I made a decision long ago that when the kids were not with me, it was not a holiday. I live close enough to my Ex, to make Friday the holiday. This is how I deal with it. My night alone, is not sad. I have some wine, and a decadent meal and dessert. It is not a time to feel sorry for myself. It is a gift of a quiet evening. It is a chance not to feel sorry for myself, but to just breathe.
Now, those who know me, ( Hear me BFF??) know that I can be negative sometimes, and I struggle to see past challenges. So that may be a surprise for her. Last week, when I wrote about being thankful, it was a splash of cold water on my face. I have attempted to live in that positive light, instead of having the shade of darkness surrounding myself. Darkness can be so heavy to carry around.
I don’t want to carry it around anymore. Is it a decision? Can one just decide to think differently? Is it possible that changing what you think brings about other changes as well? I know that many, many people think it makes a difference. You are what you think… you are what you eat ( not ready to go there yet).
Oddly, yesterday, I had a job interview, and was offered the job on the spot. Coincidence? Who knows. I certainly do not. What I do say is this: Believe in something. Whether it be yourself, or in something higher, and more spiritual, believe in something. Did I get the job because I believed in myself, and therefore presented myself differently? Did my desperation and sadness not show through? Maybe.
I want to believe that this is the case. I want to believe that I am in the process of acceptance, and growth. I want to believe that I have climbed some mountain.
I want to believe in me.
Thankful beyond believe, as the very last unemployment check exhausted my claim, I am relieved. Beyond relief, however, I am in awe and deep in thought of whether there was some difference in the result due to the difference in my thought processes and my behavior.

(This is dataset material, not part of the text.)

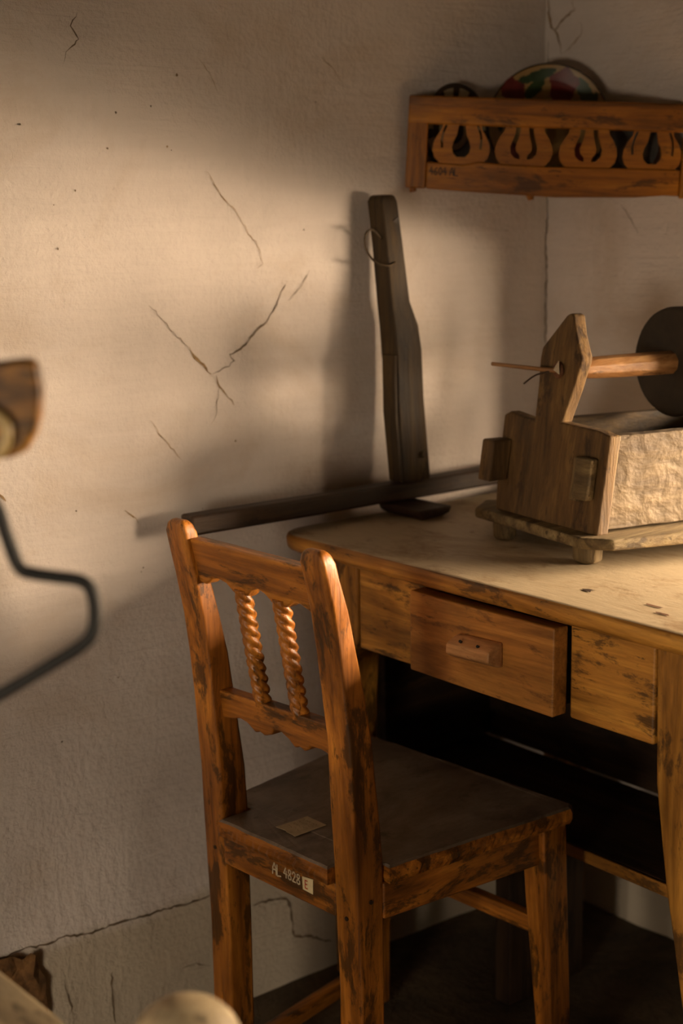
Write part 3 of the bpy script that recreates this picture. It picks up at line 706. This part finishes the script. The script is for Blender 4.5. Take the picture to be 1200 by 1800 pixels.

Sadly, I won’t win the lottery by confidently purchasing my ticket, but who knows what else I will accomplish by just believing in myself.
It’s a stretch for me. I have gone through life struggling to believe in ME. When something good happened, I chalked it up to luck. I never gave myself credit for success.
So, just a thought as I head into the holiday season, and a new year, with a new job, and new hopes. Believe in something. Start with yourself and see where that takes you.
Just work on the believing. I am still not sure about the higher powers, but I will start with belief in myself. I think I deserve it.
Genie says
Thank you. I related to several things in your article. My favorite is when you write “divorce happens to good people, people who live with their whole heart..” I struggled with such guilt and although on some level believe it’s partially both people, there is definitely a very good reason I left and had no choice but to divorce him. Also, the judgement was much worse than expected, as you say from “friends” which surprised and hurt the worst. Even from society I was surprised at how differently I was treated when I took my ring off for the last time or used the word divorce for the first time to describe my status. You would think when they knew my situation I would be thought of as brave, doing the best for my small child, and only the ones who truly understood are my friends to this day, many years later. It’s hard, painful but was the right choice for me.